"I feel like our family is alone - like there's someone missing but there's not. I miss my cousins and I want to have a play date with Zara."
I like to capture these quotes because they summarise the little girl who said them and because sometimes they cut to the quick in a way more complex language just can't. The first quote I just thought was funny - the disclaimer at the end that it was Destiny's idea so she wouldn't think she was opening a restaurant named after my mortal enemy. The second quote made me deeply sad in a way I can't really communicate. I remember when cousin Stephen spent the night at Windrush and we were probably the same age as she is. The next day when he left, I can still transport myself back to that feeling of loneliness when the community you've constructed even for a day leaves. It's the same feeling I had on the last day of college or boarding school when everything's packed up, the personality of the room stripped away to leave unfriendly walls, and most people have already left and the campus is just an empty ghost - the laughter, heartache, and life removed. It's just a place where something used to be. So her comment comes on the heels of us having been back from our whirlwind trip to see some of her Aussie cousins (Dexter, Hugo, and Martha Rose) which she absolutely adored in a way that welded a smile on her face for the whole trip. Now it was over. We were back on the train track of life headed from one week to the next. She missed the larger family. She missed the community. We can try all we want but we can't be more people. So we have to get out more. We have to jump off the train when we can and explore the landscape. We need to paint a landscape that has more people. So we obviously arranged a play date but also made a pact to break out of this house, this rut, a bit more and see more people ourselves. Send us lists of babysitters.
I've quoted this before here but it bears repeating in full from Kurt Vonnegut:
"Freud said he didn’t know what women wanted. I know what women want. They want a whole lot of people to talk to. What do they want to talk about? They want to talk about everything.
What do men want? They want a lot of pals, and they wish people wouldn’t get so mad at them.
Why are so many people getting divorced today? It’s because most of us don’t have extended families anymore. It used to be that when a man and a woman got married, the bride got a lot more people to talk to about everything. The groom got a lot more pals to tell dumb jokes to.
A few Americans, but very few, still have extended families. The Navahos. The Kennedys.But most of us, if we get married nowadays, are just one more person for the other person. The groom gets one more pal, but it’s a woman. The woman gets one more person to talk to about everything, but it’s a man.
When a couple has an argument, they may think it’s about money or power or sex, or how to raise the kids, or whatever. What they’re really saying to each other, though, without realizing it, is this:“You are not enough people!”

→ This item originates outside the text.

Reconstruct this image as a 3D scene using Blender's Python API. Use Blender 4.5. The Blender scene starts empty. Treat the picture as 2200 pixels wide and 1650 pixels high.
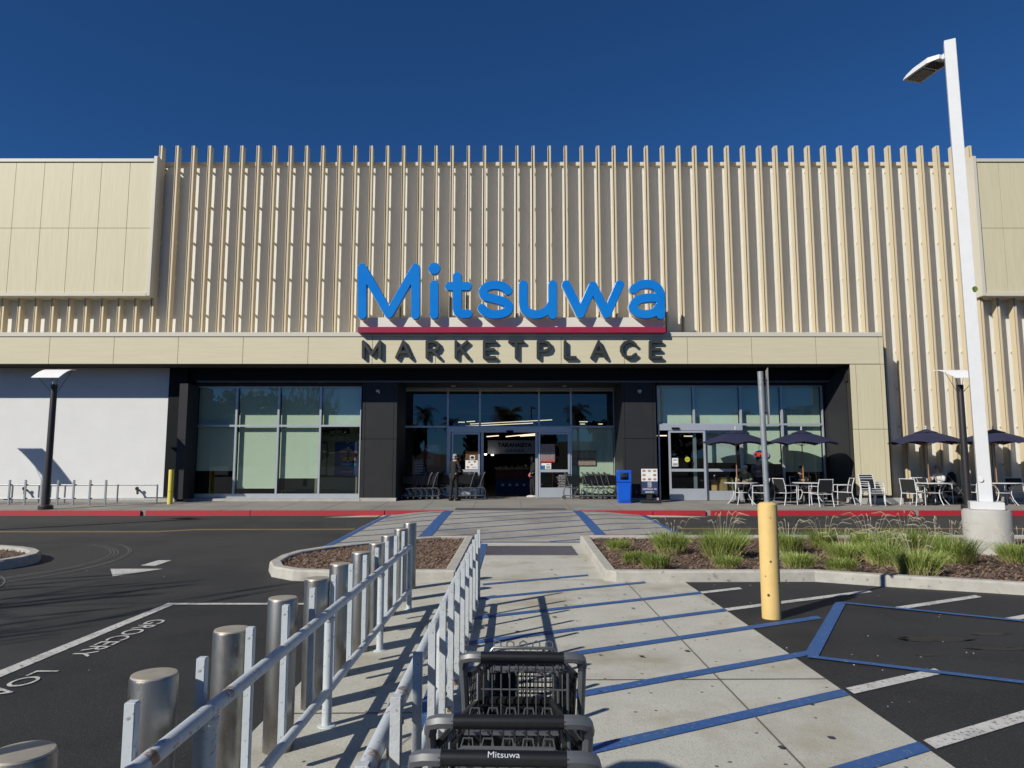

I met a man in Nigeria one time, an Ibo who has six hundred relatives he knew quite well. His wife had just had a baby, the best possible news in any extended family.
They were going to take it to meet all its relatives, Ibos of all ages and sizes and shapes. It would even meet other babies, cousins not much older than it was. Everybody who was big enough and steady enough was going to get to hold it, cuddle it, gurgle to it, and say how pretty it was, or handsome.
Wouldn't you have loved to be that baby?”